The menu (in-house & take-out) at Punjabi Tadka is broad, eclectic, and, overall, very appealing indeed. There are large lists of appetizers, salads & soups & vegetarian dishes; unusual chicken & lamb dishes; paneer specialties made with homemade Indian cheese; seafood items; and basmati biryanis served with raita. There are kebab plates from their tandoor oven served on a bed of grilled onions … and various breads to choose from – including tandoori breads, white flour & whole wheat breads. There is also a short list of desserts & beverages (yogurt-based mango lassi, for example).

Our meal began sharing a large portion of the Veggie Pakora, an abundant plate of crispy veggies lightly battered in gram flour & a stimulating seasoning mix (@ $3.75) …  a very tasty and very crunchy appetizer. I selected the Chicken Tikka Masala (@ $11.95), a perfectly appealing, somewhat spicy mix of marinated chicken broiled in the tandoor and smothered in creamy tomato sauce replete with onions & bell peppers (another abundant dish, with a rich, thick & silky consistency, ready & waiting for dunking our crispy naan bread into and just savoring). My wife ordered the Bhuna Shrimp (@ $15.95) and well worth the price what with nine tender & juicy “colossal” shrimp stirred in a sauce of mustard seeds, onions, tomatoes, garlic & coriander. An extremely generous & equally appealing shrimp dish which we had never experienced before in any number of Indian restaurants in New York or London (in curry for example, the shrimp are generally small, tough & overcooked). Not so at Punjabi Tadka! The basmati rice, accompanying our mains, proved plentiful, moist & tasty, as well; and, it should also be noted, we were asked a few times by a pleasant & accommodating waiter if we needed more!

We ended our exceedingly successful culinary “adventure” to the Punjab region (northern India) sharing a jumbo Mango lassi ($2.95) and a portion of baklava ($3.25) for two (you know, the small, multi-layered pastries filled, classically, with pistachio, nuts & honey).

In all, we would highly recommend this Hell’s Kitchen resto ... with virtually no ambiance but featuring a talented chef, his carefully crafted Punjabi dishes, and very friendly & nicely paced service!  Try it out before your next venture to Broadway & the theater.

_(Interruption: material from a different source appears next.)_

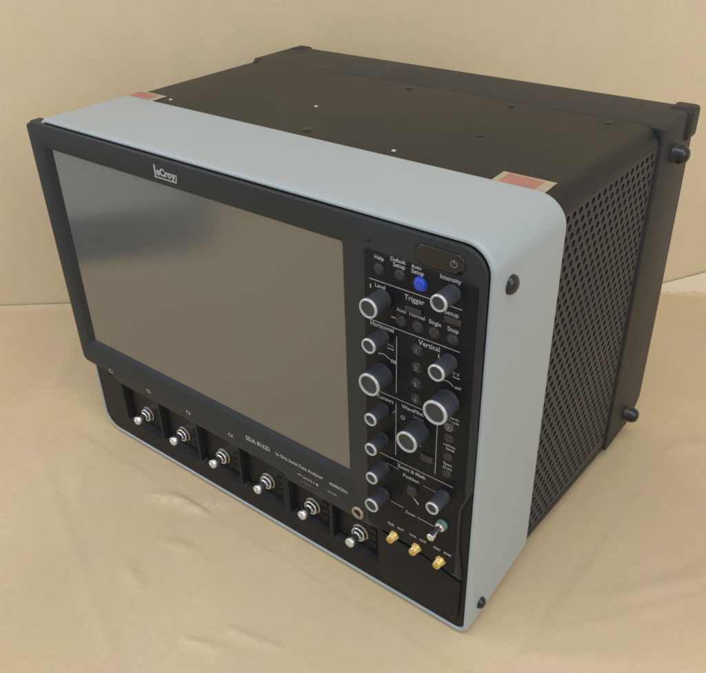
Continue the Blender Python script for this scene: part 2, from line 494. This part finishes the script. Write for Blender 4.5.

And, speaking of the theater …

Three one-act plays by Horton Foote – jointly entitled Harrison, TX – will shortly open at the 59 East 59th Theaters (between Park & Madison).  The plays – “Blind Date,” “The One-Armed Man” & “The Midnight Caller” – are currently in previews and have been scheduled to kick off the new theater season at Primary Stages. The plays, though crisply directed by Pam MacKinnon (Clybourne Park) and well acted by an extremely talented ensemble cast (including Hallie Foote, Jayne Houdyshell, Devon Abner, Jeremy Bobb, Andrea Lynn Green & Evan Jonigkeit, among others), rarely rise beyond the trivial though aim, of course, much higher.  Exactly why these three plays have been resurrected and offered as a unit – even if all three are set in Harrison, Texas and all three have small-town (Texas?) themes or emphases – is anybody’s guess.

But, however solid the acting and the direction, however carefully designed the sets, these are not memorable examples of Horton Foote’s art, nor of his often quiet dramatic power to move an audience and the individual theatergoer. The three one-acts are full of clichés, dialogue that doesn’t seem fresh, mundane content, and just a heavy foote (sorry) behind the truncated dramatic “action.”  My wife and I left the theater thinking we had endured – other than for a moment here or there of interest, humor, or potential electricity – a series of stale events & minor conflicts that might have been (in some evanescent way) drawn from, or reflective of, aspects of the playwright’s memories and experiences of life in small-town Texas.  Nothing there, really, to register with us except, perhaps, our sincere and utter disappointment in these three short plays ... and knowing that these three items are not among Horton Foote’s best dramatic products!

I certainly wish our experience this past Friday evening had been otherwise.

Fortunately, though, I could simply & easily leave Horton Foote’s Harrison, TX (town & plays) behind and, shortly, decamp to the novelistic world of Capital (W.W. Norton, 2012), a hefty new volume (over 500 pages!) by John Lanchester (an editor at The London Review of Books and author of such books as The Debt to Pleasure and Mr. Phillips). This powerful, rich, kinetic & humorous Dickensian sort of novel, peopled with a broad array of characters – the inhabitants of one Pepys Road, South London – explores a world of exploding property values, financial crisis, immigrant life, terrorist potentialities, neighborhood threats (“... we want what you have”), love & hate, death & dying.
 

Lanchester’s new work is a sprawling, fast-paced novel examining the intersecting lives of a wide swath of people (their doings, their conflicts, their aspirations, their inner worlds), which is, as Colm Toibin notes in a jacket blurb, “filled with the news of now.”  This is a highly enjoyable fiction, with strikingly memorable characters (Roger & Arabella Yount, Petunia  Howe, “Smitty,” Mickey Lipton-Miller, Zbigniew "the builder," the Kamal clan, Freddy & Patrick Kamo, Detective Inspector Mill), and with considerable depth & punch, irony & fun … a novel not to be missed! 

Have a gander; you’ll probably be hooked!